About Travelling When Black

In case you missed it, I’m Black. My family is Caribbean, and my distant ancestors were West Africans brought to the Americas as slaves. I have lived in the UK all my life and dress like any reasonably normal twenty something Western girl. I wear my hair in long braids or big afros and rarely any other style. In big UK and Northwestern European (Paris, Barcelona, Amsterdam etc) cities, these facts are inconsequential. No one would take a second glance at me.

This is not the case almost anywhere else in the world. Positive or negative, being a black, Western, British young woman colours my experience of travel in a way which is, in my experience, worth talking about. It ranges from gawping in Budapest, glares in Greece, to white Americans realising they mistook me for African American and suddenly treating me much better when they realise I’m British.
For those who have never felt the need to google “is (country) safe for (race) people”, it may seem pointless and unnecessary in a dynamic and cosmopolitan world.
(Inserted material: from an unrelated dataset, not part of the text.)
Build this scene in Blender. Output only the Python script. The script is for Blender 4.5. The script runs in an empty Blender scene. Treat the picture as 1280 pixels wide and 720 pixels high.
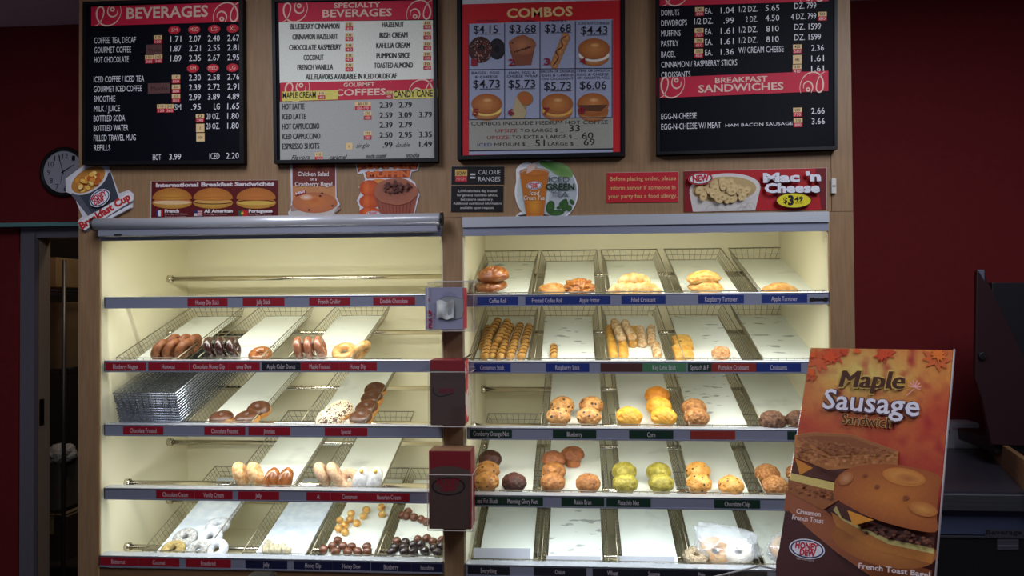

For everyone else, race and the fear of racism is another weight to carry in our suitcase, and the reality is that we know once we step out of our bubble where people like us are ten a penny, we will be treated differently and that can get exhausting. For me, that has never been a reason to stop me from travelling but enough of a reason to prevent me from visiting certain parts of the world for my own safety.

That’s why I’m starting to write about my specific experiences when travelling. I feel so alone when I talk about these experiences – people who don’t get what it feels like to be ‘othered’ in a way much more significant to white travellers can be dismissive. I’ve been told that I get stares and pointing because I look cool, or they think I’m pretty, that I should take it as a compliment. My upset over poor treatment, of being served last and ignored is seen as dramatic. That racist hassling in Morocco “happens to everyone” so don’t worry. It’s isolating when no one recognises that travelling can be so tiresome when you’re not white but there’s a unique relief when people understand. When fellow travellers of colour can empathise.

I hope that by writing about my experiences, other brown travellers can feel less alone. Not only that but I hope my experiences will give an insight into what to expect for future travellers. There is a lot written for solo female travellers, and spatterings of information on travelling for LGBT travellers. I hope my Travelling When Black series can contribute to the information available for black and brown travellers.